In 2010 Stengel donated the cassettes to the Nelson Mandela Foundation, which digitised them, and more recently he found two additional 45-minute cassettes of Mandela plus some micro-cassettes containing interviews with Walter Sisulu and other giants of the racial freedom struggle. Each tape is like an oral museum and for Stengel they have immeasurable sentimental value.

“He said to me one day when we were walking in the Transkei, ‘Many people love me from afar but very few from up close.’ I had the incredible privilege of loving him from up close. Was it always reciprocated? I don’t know. But it was fine with me and I think he felt like, this guy did the job he said he was going to do, he did it without much muss or fuss.”

Stengel adds: “I tell the story in the last episode of when we had our last formal interview and, when it was over, I couldn’t help it, but I went and just started to hug him. He wasn’t a big hugger and then suddenly he was hugging me back. It was like, ‘Oh, my God.’ It was a very emotional moment and I thought of all the men in all the terrible situations throughout his life, maybe men about to die, that he hugged and gave strength to.
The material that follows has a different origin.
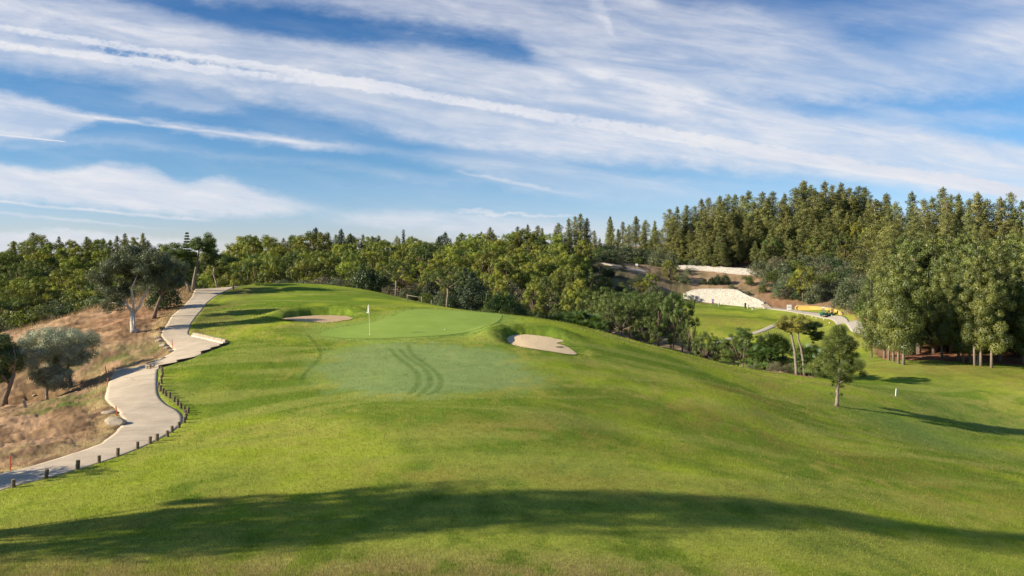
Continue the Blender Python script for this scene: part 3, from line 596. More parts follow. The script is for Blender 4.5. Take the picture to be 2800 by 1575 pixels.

“Then, when he finally let go, he said to me for the first and only time in our relationship, ‘Comrade.’ I thought, OK! I felt great about that. I also felt that it was probably strategic on his part because he was thinking, I want this kid to do the best job, I want him to listen to all the things I said and, if I call him comrade, he’ll feel like he’s on my team. And I was on his team. He was very shrewd that way and, by the way, that doesn’t bother me at all. If he was doing that, that was pretty smart.”